Tuesday, April 10, 2012

Save time by never filing an email again

Save time by never filing an email again (MoneyWatch) COMMENTARY I've never liked the idea of filing emails. Part of this is my personality: I don't label things or organize my cupboards either, so I extend the same philosophy to my inbox. And part of this is practical: unlike my cupboards, my inbox is quickly searchable. Why would I waste time putting things in specific folders?

So I was gratified to learn in a conversation with Alex Moore, CEO of Baydin (an email management service), that I'm on to something. From studying the research and the high volume of emails Baydin has access to, Moore reports that filing emails is a loser's game. "Email folders are categorically the worst way to look for email messages," he says. Search was quickest by a wide margin. Second best? Scrolling through all your emails until you came to roughly the right date, then poking around.
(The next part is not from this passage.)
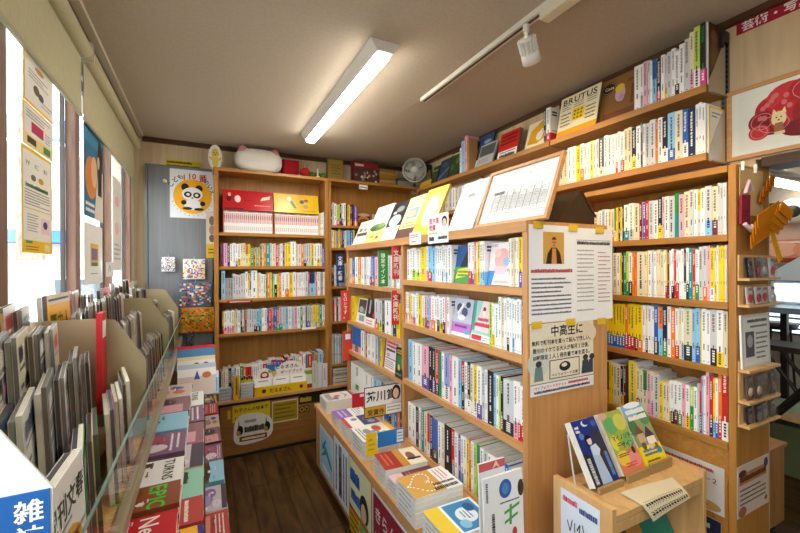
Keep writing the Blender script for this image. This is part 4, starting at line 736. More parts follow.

Yes, you read that right. Dealing with a filing system was actually slower than remembering, vaguely, that someone emailed you in early March and going back pages until you find that date.

The problem, Moore says, is that people create folders, but then aren't sure which folder they put something in. Coming up with a filing system that is mutually exclusive and comprehensively exhaustive -- and simple -- is not easy. If you've done it, more power to you. But given that your inbox is searchable, why not put that brainpower to other uses?

People create email folders for the same reason that we "feel safer when we're driving than on an airplane," says Moore. It's an illusion, but "we feel in control."

That said, Moore allows one exception to the no-folders rule. You can create an "old mail" folder (or "archive" in some programs) for anything you're saving and not deleting, but not actively working on either. If you're the kind of person who psychologically needs to see an "Inbox: 0" on your screen each day, then an archive will make you happy. But since I don't care about old emails piling up, I don't even do that. And now that I know that my no-folder system is the most efficient one, I'm enjoying the time I'm saving even more.